C’è chi disegna per terra la propria casa rifugio, tracciandone i confini con lo scotch, chi invece appare, in abito bianco, con la testa penzoloni tra le spalle del vestito, tenute alte da una gruccia, in mano una casetta giocattolo. Ma dalla casa, prima o poi si esce, è nella storia dell’uomo, ed ecco il giardino, gli alberi, un bosco, la foresta, le stelle, il cielo, la natura e il cosmo.

I quadri sono tantissimi, la danza è un fluire ininterrotto di assoli, di finestre sul femminile e sul maschile, di visioni accompagnate dalla musica originale di René Aubry, collaboratore storico di Carlson dagli anni Ottanta, che ci racconta dell’uomo e della sua storia con ritmi ipnotici, ora gioiosi ora nostalgici.
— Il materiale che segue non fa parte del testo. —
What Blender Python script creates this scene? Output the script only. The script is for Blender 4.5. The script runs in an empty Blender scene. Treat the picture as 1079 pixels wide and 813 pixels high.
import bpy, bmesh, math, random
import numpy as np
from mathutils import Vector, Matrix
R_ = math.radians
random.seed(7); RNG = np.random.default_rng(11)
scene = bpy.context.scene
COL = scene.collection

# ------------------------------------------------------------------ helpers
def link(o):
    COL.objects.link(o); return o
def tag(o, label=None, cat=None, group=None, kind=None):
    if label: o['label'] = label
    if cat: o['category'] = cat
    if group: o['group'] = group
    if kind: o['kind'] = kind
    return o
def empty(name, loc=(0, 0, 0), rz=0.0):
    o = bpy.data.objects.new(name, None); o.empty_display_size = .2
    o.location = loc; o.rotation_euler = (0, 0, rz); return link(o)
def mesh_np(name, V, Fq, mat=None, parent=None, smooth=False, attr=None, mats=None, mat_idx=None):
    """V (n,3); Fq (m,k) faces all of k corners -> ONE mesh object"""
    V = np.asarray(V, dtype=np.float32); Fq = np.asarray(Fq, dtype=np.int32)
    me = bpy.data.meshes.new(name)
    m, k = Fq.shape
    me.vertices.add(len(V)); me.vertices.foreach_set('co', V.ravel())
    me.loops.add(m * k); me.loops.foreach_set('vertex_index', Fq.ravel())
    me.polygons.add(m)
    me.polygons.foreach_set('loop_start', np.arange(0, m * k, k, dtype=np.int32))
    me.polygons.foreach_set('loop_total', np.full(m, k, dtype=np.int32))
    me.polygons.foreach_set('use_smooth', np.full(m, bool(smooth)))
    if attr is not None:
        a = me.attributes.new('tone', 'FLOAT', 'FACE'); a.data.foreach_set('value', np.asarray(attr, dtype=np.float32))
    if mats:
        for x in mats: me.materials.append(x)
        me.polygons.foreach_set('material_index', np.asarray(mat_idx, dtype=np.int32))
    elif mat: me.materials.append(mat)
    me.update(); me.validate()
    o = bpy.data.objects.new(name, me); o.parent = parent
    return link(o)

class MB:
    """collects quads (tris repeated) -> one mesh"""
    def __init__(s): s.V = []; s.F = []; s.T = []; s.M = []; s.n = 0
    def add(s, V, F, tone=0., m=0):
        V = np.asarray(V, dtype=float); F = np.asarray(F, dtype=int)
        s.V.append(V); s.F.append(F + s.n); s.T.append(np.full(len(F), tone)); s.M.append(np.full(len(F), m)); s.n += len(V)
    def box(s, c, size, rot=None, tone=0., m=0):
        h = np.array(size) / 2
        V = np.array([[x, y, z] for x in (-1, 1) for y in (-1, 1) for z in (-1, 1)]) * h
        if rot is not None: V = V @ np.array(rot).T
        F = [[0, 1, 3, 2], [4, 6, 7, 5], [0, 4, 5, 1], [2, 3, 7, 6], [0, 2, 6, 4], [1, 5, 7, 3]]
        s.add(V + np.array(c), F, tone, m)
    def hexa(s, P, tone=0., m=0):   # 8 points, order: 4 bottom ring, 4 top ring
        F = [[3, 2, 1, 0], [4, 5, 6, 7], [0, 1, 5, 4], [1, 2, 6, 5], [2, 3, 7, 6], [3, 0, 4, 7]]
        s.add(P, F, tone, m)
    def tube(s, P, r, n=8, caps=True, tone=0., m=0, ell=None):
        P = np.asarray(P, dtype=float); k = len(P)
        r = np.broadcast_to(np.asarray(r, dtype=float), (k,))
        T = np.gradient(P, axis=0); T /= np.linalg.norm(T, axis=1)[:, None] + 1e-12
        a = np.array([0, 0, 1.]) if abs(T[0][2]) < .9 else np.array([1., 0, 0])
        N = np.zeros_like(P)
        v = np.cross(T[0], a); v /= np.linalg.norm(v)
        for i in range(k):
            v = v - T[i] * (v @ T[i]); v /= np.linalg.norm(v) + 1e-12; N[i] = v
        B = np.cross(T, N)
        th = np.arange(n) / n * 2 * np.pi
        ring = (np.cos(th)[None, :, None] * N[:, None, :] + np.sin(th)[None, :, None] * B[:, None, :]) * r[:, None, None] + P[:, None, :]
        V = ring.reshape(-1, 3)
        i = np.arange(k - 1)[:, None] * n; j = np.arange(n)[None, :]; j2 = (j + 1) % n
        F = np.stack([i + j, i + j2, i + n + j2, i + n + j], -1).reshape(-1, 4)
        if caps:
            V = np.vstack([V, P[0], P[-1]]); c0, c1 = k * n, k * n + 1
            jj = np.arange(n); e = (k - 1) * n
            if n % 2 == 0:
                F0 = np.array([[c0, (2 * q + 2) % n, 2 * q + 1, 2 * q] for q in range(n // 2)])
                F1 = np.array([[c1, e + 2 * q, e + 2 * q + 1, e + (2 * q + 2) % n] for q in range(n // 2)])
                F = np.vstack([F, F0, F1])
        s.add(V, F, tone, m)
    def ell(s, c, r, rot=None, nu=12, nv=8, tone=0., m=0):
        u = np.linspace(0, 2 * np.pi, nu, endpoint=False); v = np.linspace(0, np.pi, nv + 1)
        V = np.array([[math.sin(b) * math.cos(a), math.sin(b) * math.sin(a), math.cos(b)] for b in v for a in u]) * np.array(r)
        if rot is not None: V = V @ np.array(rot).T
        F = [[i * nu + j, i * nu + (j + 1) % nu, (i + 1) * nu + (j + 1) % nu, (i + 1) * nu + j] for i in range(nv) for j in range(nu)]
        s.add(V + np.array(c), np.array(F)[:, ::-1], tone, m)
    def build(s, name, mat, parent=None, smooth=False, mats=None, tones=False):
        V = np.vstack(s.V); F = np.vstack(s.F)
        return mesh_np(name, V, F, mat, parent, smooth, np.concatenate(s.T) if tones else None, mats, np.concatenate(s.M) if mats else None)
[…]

Carlson, anche grazie alle scenografie tra il realistico e il surreale (quasi alla Magritte) di Maxime Ruiz per le foto e i video, e di Benoît Simon, e alle luci di Patrice Besombes, trasforma il palcoscenico in un caleidoscopico viaggio delle emozioni, in cui l’incontro tra intimità e universo, tema cardine della ricerca dell’artista, apre il respiro.
Caldo e lunghissimo l’applauso che ha accolto a Reggio Emilia al debutto Now.